Some researchers have studied emotion in a wider framework of private states [12]. Wiebe et al. [20] worked on the manual annotation of private states including emotions, opinions, and sentiment in a 10,000-sentence corpus (the MPQA corpus) of news articles. Expressions of emotions in text have also been studied within the Appraisal Framework [5], a functional theory of the language used for conveying attitudes, judgments and emotions [15, 19]. Neither of these frameworks deals exclusively with emotion, the focus of this paper.

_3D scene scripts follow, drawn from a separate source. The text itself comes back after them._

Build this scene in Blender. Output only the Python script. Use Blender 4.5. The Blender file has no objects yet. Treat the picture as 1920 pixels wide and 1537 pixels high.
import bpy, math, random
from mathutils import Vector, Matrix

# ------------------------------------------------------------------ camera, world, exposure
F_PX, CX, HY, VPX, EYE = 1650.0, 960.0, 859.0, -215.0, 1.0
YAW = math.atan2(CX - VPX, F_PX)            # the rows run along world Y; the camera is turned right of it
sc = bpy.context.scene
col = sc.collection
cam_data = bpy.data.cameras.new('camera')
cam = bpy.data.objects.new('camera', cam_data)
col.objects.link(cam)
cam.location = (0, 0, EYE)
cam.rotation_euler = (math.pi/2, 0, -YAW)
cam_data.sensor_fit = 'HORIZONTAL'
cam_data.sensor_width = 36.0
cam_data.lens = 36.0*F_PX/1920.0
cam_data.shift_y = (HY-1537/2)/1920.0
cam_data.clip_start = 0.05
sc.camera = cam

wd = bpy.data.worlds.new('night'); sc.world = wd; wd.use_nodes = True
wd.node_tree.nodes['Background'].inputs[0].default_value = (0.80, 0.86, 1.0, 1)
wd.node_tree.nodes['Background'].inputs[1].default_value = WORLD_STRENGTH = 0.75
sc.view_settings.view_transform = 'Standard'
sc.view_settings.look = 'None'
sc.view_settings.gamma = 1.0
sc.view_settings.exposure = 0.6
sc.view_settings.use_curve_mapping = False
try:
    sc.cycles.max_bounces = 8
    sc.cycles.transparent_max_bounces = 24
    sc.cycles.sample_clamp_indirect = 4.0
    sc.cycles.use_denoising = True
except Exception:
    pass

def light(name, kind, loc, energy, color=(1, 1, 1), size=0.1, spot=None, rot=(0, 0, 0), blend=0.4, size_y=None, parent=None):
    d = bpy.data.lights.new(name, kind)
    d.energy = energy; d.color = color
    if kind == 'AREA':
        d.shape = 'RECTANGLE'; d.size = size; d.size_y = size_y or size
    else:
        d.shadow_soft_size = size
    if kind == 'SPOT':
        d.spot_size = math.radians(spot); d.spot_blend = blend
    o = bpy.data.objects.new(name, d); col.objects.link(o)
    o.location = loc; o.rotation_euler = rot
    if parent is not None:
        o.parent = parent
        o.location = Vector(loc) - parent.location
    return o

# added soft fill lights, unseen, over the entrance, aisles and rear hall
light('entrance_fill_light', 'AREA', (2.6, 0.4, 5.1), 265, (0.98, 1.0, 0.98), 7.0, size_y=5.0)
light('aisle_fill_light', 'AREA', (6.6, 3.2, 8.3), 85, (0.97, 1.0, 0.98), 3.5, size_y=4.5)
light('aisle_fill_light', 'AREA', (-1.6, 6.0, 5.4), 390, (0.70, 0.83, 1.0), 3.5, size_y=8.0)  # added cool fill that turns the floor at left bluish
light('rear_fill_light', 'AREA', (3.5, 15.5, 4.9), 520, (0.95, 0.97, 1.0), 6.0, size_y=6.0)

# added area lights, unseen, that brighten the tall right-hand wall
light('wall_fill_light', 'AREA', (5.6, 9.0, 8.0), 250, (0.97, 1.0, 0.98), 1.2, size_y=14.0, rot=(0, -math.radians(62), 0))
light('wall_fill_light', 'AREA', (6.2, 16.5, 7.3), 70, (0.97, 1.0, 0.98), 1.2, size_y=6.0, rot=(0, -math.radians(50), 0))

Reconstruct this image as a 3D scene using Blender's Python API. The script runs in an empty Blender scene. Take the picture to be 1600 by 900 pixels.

In a work focused on learning specific emotions from text, Alm et al. [1] have explored automatic classification of sentences in children's fairy tales according to the basic emotions identified by Ekman [3]. The data used in their experiments was manually annotated with emotion information, and is targeted for use in a text-to- speech synthesis system for expressive rendering of stories. Read [14] has used a corpus of short stories, manually annotated with sentiment tags, in automatic emotion-based classification of sentences. These projects focus on the genre of fiction, with only sentence-level emotion annotations; they do not identify emotion indicators within a sentence, as we do in our work.
In other related work, Liu et al. [4] have utilized real-world knowledge about affect drawn from a common-sense knowledge base. They aim to understand the semantics of text to identify emotions at the sentence level. They begin with extracting from the knowledge base those sentences that contain some affective information. This information is utilized in building affective models of text, which are used to label each sentence with a six-tuple that corresponds to Ekman's six basic emotions [3]. Neviarouskaya et al. [8] have also used a rule-based method for determining Ekman’s basic emotions in the sentences in blog posts.
Mihalcea and Liu [6] have focused in their work on two particular emotions – happiness and sadness. They work on blog posts which are self-annotated by the blog writers with happy and sad mood labels. Our work differs in the aim and scope from those projects: we have prepared a corpus annotated with rich emotion information that can be further used in a variety of automatic emotion analysis experiments.